Despite being free, Craig's List has created a successful business out of building community. The company generates revenue by charging employers in New York, San Francisco and Los Angeles to post job openings. Everyone else can advertise jobs, or cars, or look for love, for free. The company, which has just 18 employees all in California, is profitable, according to Buckmaster, and has been since 1999. The privately held company declined to release its financials.

Last year online auction giant eBay Inc. bought 25 percent of Craig's List when a shareholder decided to unload stock. The purchase price remains undisclosed.

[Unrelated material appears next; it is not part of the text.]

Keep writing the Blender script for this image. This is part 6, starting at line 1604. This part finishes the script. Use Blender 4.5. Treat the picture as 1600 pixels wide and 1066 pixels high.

"We aren't interested in borrowing money or taking venture capital. That's the alternative that appeals to us, staying in the black," said Buckmaster.

With user volume on the rise, the company is now thinking of charging employers in the Boston area posting fees and it might start charging apartment brokers listing fees in New York City to keep automated listing software from inundating the site with duplicate postings for apartments, said Buckmaster.

"At one point, just that one category in that one city was 20 percent of our total postings across all cities and categories because of the ridiculous overpostings," said Buckmaster.

Despite its success, Craig's List doesn't really have a five-year plan, he said. Craig's List is about filling users' needs, Buckmaster said during an interview last month while making a pit stop in Providence on the way to a friend's wedding. The company could easily generate significant revenue by selling advertisement space on the site, but the site remains ad-free because that's what consumers want, he said.

"We don't think in terms of market share and long-term revenue projections the way a typical company would," said Buckmaster. "Basically, everything we do is user-driven. If we hear it's going to be a problem for our users, it's going to be a problem for us."

That's what keeps people coming back. The no-frills Web page is organized by category and is easy to figure out, allowing people to drop into online conversations about wedding etiquette, or whatever, with ease, he said.

Last week, someone on the Providence housing discussion forum was looking for the average monthly price to rent a one-bedroom apartment around Benefit Street with heat and hot water included. Several weeks ago, a Rhode Island student was looking for a way to get down to New Orleans to help with Hurricane Katrina relief.

And since there's no charge per word or per line, people are able to write lengthy descriptions about the products they are selling and add pictures for free.

Some users became nervous that Craig's List's customer focus would get lost after eBay bought in, but it has stayed hands-off, said Buckmaster.

"It hasn't had nearly the effect that skeptics predicted. When the announcement went out, a lot of people were predicting the imminent demise of Craig's List," he said. "There really hasn't been any changes stemming from that."

While Buckmaster and founder Newmark -- who is still at the company -- remain laid back about business, some are not so relaxed. Craig's List is posing a dilemma for newspapers that have relied on classified ads for a steady revenue stream. Classified advertising revenue nationally at newspapers has been dropping annually since 2000, according to statistics compiled by the National Newspaper Association. Gary Pruitt, chief executive officer of the McClatchy newspaper chain, which publishes the Sacramento Bee, told stockholders during a conference call that the company is aware of the "Craig's List effect" on classified sales, according to the Wall Street Journal.

Buckmaster, though, downplays the issue.

"In reality though, I think 90 to 95 percent of classified revenue remains in print," said Buckmaster.

Analysts and media executives disagree. Some papers have decided to lower or completely waive fees for online classified advertising, and many have set up online discussion boards to compete with the site. But combating Craig's List may prove difficult with its recent rapid expansion, and its ability to hook users.

"Right now we're selling a bedroom set, we have a retro '70s table, we have a dog crate [up for sale]," said Barajas, who regularly e-mails Craig's List ads and discussion postings to her friends and family. "I'd say at least once a night I browse through my favorite sites. My father says I need a 12-step program to get off Craig's List."